◆ **Material**:
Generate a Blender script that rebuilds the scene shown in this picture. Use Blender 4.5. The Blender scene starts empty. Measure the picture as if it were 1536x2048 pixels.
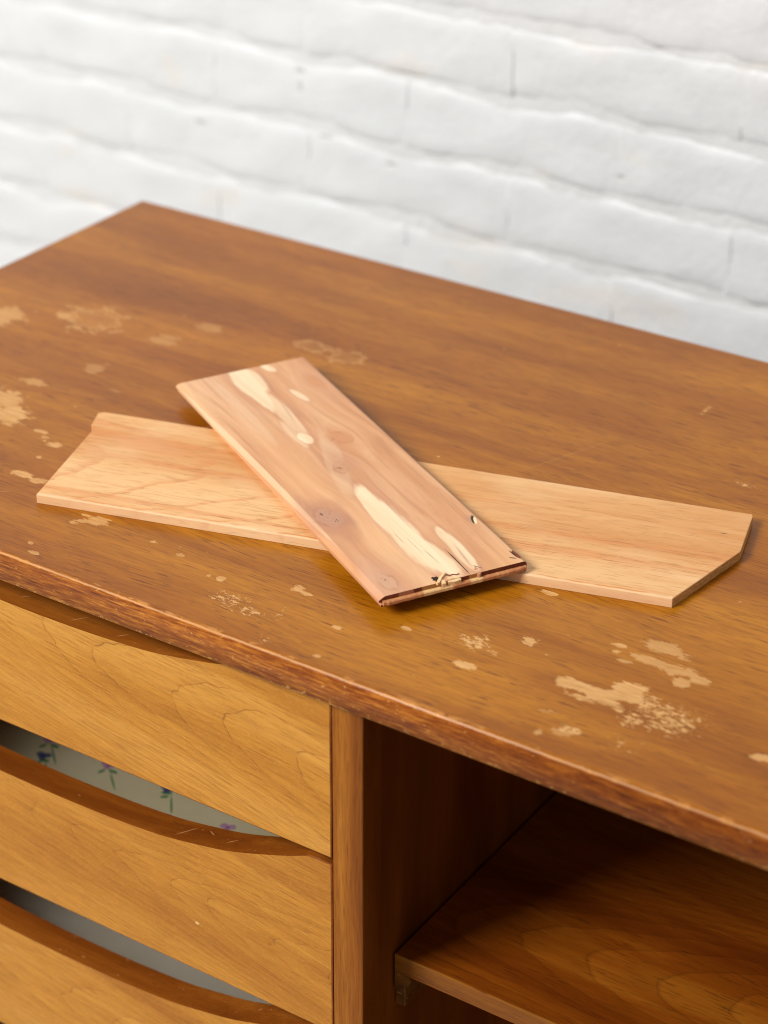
import bpy, bmesh, math, random
from mathutils import Vector, Matrix
S = bpy.context.scene
COL = S.collection
R = math.radians
random.seed(7)

# ------------------------------------------------------------------ camera
cd = bpy.data.cameras.new('camera'); cam = bpy.data.objects.new('camera', cd); COL.objects.link(cam); S.camera = cam
cd.sensor_fit = 'VERTICAL'; cd.sensor_height = 36; cd.sensor_width = 27
cd.lens = 4434.14/2048*36
rt = Vector((0.83451193, 0.55096598, 0.00513132)); up = Vector((-0.27003855, 0.4008564, 0.87543894)); fw = Vector((-0.48028015, 0.73194989, -0.4833015))
M = Matrix((rt, up, -fw)).transposed().to_4x4(); M.translation = (1.12329507, -0.83656149, 0.66425365)
cam.matrix_world = M
cd.clip_start = .05; cd.clip_end = 50
cd.dof.use_dof = True; cd.dof.focus_distance = 1.32; cd.dof.aperture_fstop = 5.6

# ------------------------------------------------------------------ light
W = bpy.data.worlds.new('World'); S.world = W; W.use_nodes = True
bg = W.node_tree.nodes['Background']; bg.inputs[0].default_value = (1, .99, .97, 1); bg.inputs[1].default_value = .38
def area(name, loc, target, size, energy, col):
    l = bpy.data.lights.new(name, 'AREA'); l.shape = 'RECTANGLE'; l.size = size[0]; l.size_y = size[1]; l.energy = energy; l.color = col
    o = bpy.data.objects.new(name, l); COL.objects.link(o); o.location = loc
    o.rotation_euler = (Vector(target)-Vector(loc)).to_track_quat('-Z', 'Y').to_euler(); return o
area('softbox_lamp', (-1.35, -2.95, 2.75), (.5, .15, 0), (1.6, 1.6), 268, (1, .965, .92))
vs = S.view_settings; vs.view_transform = 'Standard'; vs.look = 'None'; vs.exposure = 0; vs.gamma = 1
vs.use_curve_mapping = False
S.render.engine = 'CYCLES'; S.cycles.pixel_filter_type = 'BLACKMAN_HARRIS'; S.cycles.filter_width = 1.05

# ------------------------------------------------------------------ node helpers
def srgb(h):
    c = [int(h[i:i+2], 16)/255 for i in (0, 2, 4)]
    return tuple((x/12.92 if x <= .04045 else ((x+.055)/1.055)**2.4) for x in c)+(1,)
class G:
    def __init__(s, name):
        s.m = bpy.data.materials.new(name); s.m.use_nodes = True; s.t = s.m.node_tree; s.N = s.t.nodes; s.L = s.t.links
        s.b = s.N['Principled BSDF']; s.P = s.n('ShaderNodeTexCoord').outputs['Object']
    def n(s, ty, **k):
        o = s.N.new(ty)
        for a, v in k.items(): setattr(o, a, v)
        return o
    def put(s, sock, v):
        if isinstance(v, bpy.types.NodeSocket): s.L.new(v, sock)
        elif v is not None: sock.default_value = v
    def math(s, op, a, b=None, c=None, clamp=False):
        o = s.n('ShaderNodeMath', operation=op, use_clamp=clamp)
        s.put(o.inputs[0], a); s.put(o.inputs[1], b); s.put(o.inputs[2], c); return o.outputs[0]
    def add(s, a, b): return s.math('ADD', a, b)
    def sub(s, a, b): return s.math('SUBTRACT', a, b)
    def mul(s, a, b, clamp=False): return s.math('MULTIPLY', a, b, clamp=clamp)
    def mad(s, a, b, c): return s.math('MULTIPLY_ADD', a, b, c)
    def mx(s, a, b): return s.math('MAXIMUM', a, b)
    def mn(s, a, b): return s.math('MINIMUM', a, b)
    def vm(s, op, a, b=None):
        o = s.n('ShaderNodeVectorMath', operation=op); s.put(o.inputs[0], a); s.put(o.inputs[1], b)
        return o.outputs['Value'] if op in ('LENGTH', 'DOT_PRODUCT') else o.outputs[0]
    def xyz(s, v):
        o = s.n('ShaderNodeSeparateXYZ'); s.put(o.inputs[0], v); return o.outputs
    def comb(s, x, y, z):
        o = s.n('ShaderNodeCombineXYZ'); s.put(o.inputs[0], x); s.put(o.inputs[1], y); s.put(o.inputs[2], z); return o.outputs[0]
    def noise(s, v, sc=(1, 1, 1), det=3, rough=.55, dist=0, off=(0, 0, 0), col=False):
        v = s.vm('MULTIPLY_ADD', v, sc) if False else s.vm('ADD', s.vm('MULTIPLY', v, sc), off)
        o = s.n('ShaderNodeTexNoise'); s.put(o.inputs['Vector'], v); o.inputs['Scale'].default_value = 1
        o.inputs['Detail'].default_value = det; o.inputs['Roughness'].default_value = rough; o.inputs['Distortion'].default_value = dist
        return o.outputs['Color' if col else 'Fac']
    def ss(s, x, a, b, lo=0., hi=1.):                       # smoothstep between a and b
        o = s.n('ShaderNodeMapRange', interpolation_type='SMOOTHSTEP')
        s.put(o.inputs[0], x); o.inputs[1].default_value = a; o.inputs[2].default_value = b; o.inputs[3].default_value = lo; o.inputs[4].default_value = hi
        return o.outputs[0]
    def ramp(s, f, st):
        o = s.n('ShaderNodeValToRGB'); e = o.color_ramp.elements
        while len(e) < len(st): e.new(.5)
        for i, (p, c) in enumerate(st):
            e[i].position = p; e[i].color = srgb(c) if isinstance(c, str) else c
        s.put(o.inputs[0], f); return o.outputs[0]
    def mix(s, f, a, b, bt='MIX'):
        o = s.n('ShaderNodeMix', data_type='RGBA', blend_type=bt); s.put(o.inputs[0], f)
        s.put(o.inputs[6], srgb(a) if isinstance(a, str) else a); s.put(o.inputs[7], srgb(b) if isinstance(b, str) else b); return o.outputs[2]
    def ell(s, v, c, r, ang=0):                             # 1 on the rim of an ellipse, 0 at its centre
        o = s.n('ShaderNodeMapping', vector_type='TEXTURE'); s.put(o.inputs[0], v)
        o.inputs[1].default_value = (c[0], c[1], 0); o.inputs[2].default_value = (0, 0, ang); o.inputs[3].default_value = (r[0], r[1], 1)
        return s.vm('LENGTH', o.outputs[0])
    def out(s, col, rough=.4, spec=.5, bump=None, bd=.0004, coat=0, coatr=.2):
        b = s.b; s.put(b.inputs['Base Color'], col); s.put(b.inputs['Roughness'], rough); s.put(b.inputs['Specular IOR Level'], spec)
        b.inputs['Coat Weight'].default_value = coat; b.inputs['Coat Roughness'].default_value = coatr
        if bump is not None:
            o = s.n('ShaderNodeBump'); o.inputs['Strength'].default_value = 1; o.inputs['Distance'].default_value = bd
            s.put(o.inputs['Height'], bump); s.L.new(o.outputs[0], b.inputs['Normal'])
        return s.m

def grain(g, P, cols, seed=0, band=22, warp=.02, wfreq=4, pore=.5, porecol='3a1c0c', fine=.18, xs=1.0, lo=.3, hi=.7):
    """wood along local x: broad flowing bands, fine fibres and short dark pores"""
    o = (seed*3.1, seed*1.7, seed*5.3)
    w = g.noise(P, (wfreq*.6*xs, wfreq*2, wfreq*2), 2, .5, 0, o, col=True)
    Pw = g.vm('ADD', P, g.vm('MULTIPLY', g.vm('SUBTRACT', w, (.5, .5, .5)), (0, warp, warp)))
    b1 = g.noise(Pw, (2.2*xs, band, band), 3, .6, 0, o)
    b2 = g.noise(Pw, (9*xs, band*6, band*6), 3, .65, 0, o)
    b3 = g.noise(Pw, (38*xs, 620, 620), 3, .7, 0, o)
    f = g.add(g.mul(b1, .66), g.add(g.mul(b2, .20), g.mul(b3, .14)))
    c = g.ramp(g.ss(f, lo, hi), cols)
    c = g.mix(g.mul(g.ss(b3, .44, .66), fine*2.4), c, g.mix(1, c, (.66, .56, .44, 1), 'MULTIPLY'))
    c = g.mix(g.mul(g.ss(b3, .50, .34), fine*1.4), c, g.mix(1, c, (1.22, 1.2, 1.15, 1), 'MULTIPLY'))
    po = g.noise(Pw, (48*xs, 900, 900), 2, .6, 0, (o[1], o[2], o[0]))
    pm = g.mul(g.ss(po, .57, .68), g.mul(g.ss(b2, .30, .55), pore))
    c = g.mix(pm, c, porecol)
    return c, b3, pm, Pw, b1

def rings(g, u, v, a, k, freq, P, namp, nsc, width=.08, skew=0., x0=0, y0=0, seed=0):
    """cathedral figure: thin lines on the contours of a paraboloid plus noise; returns line mask and soft tone"""
    nn = g.noise(P, nsc, 3, .6, 0, (seed, seed*2, seed*3))
    du = g.sub(u, x0); dv = g.sub(v, y0)
    dv = g.mad(du, skew, dv)
    h = g.add(g.mul(du, a), g.mul(g.mul(dv, dv), k))
    h = g.mad(h, freq, g.mul(g.sub(nn, .5), namp))
    fr = g.math('FRACT', h)
    line = g.mx(g.ss(fr, 0, width, 1, 0), g.ss(fr, 1-width*.5, 1, 0, 1))
    return line, fr, h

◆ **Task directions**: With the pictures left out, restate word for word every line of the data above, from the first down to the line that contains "random.seed(7)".

◆ **Problem solution**:
Generate a Blender script that rebuilds the scene shown in this picture. Use Blender 4.5. The Blender scene starts empty. Measure the picture as if it were 1536x2048 pixels.
import bpy, bmesh, math, random
from mathutils import Vector, Matrix
S = bpy.context.scene
COL = S.collection
R = math.radians
random.seed(7)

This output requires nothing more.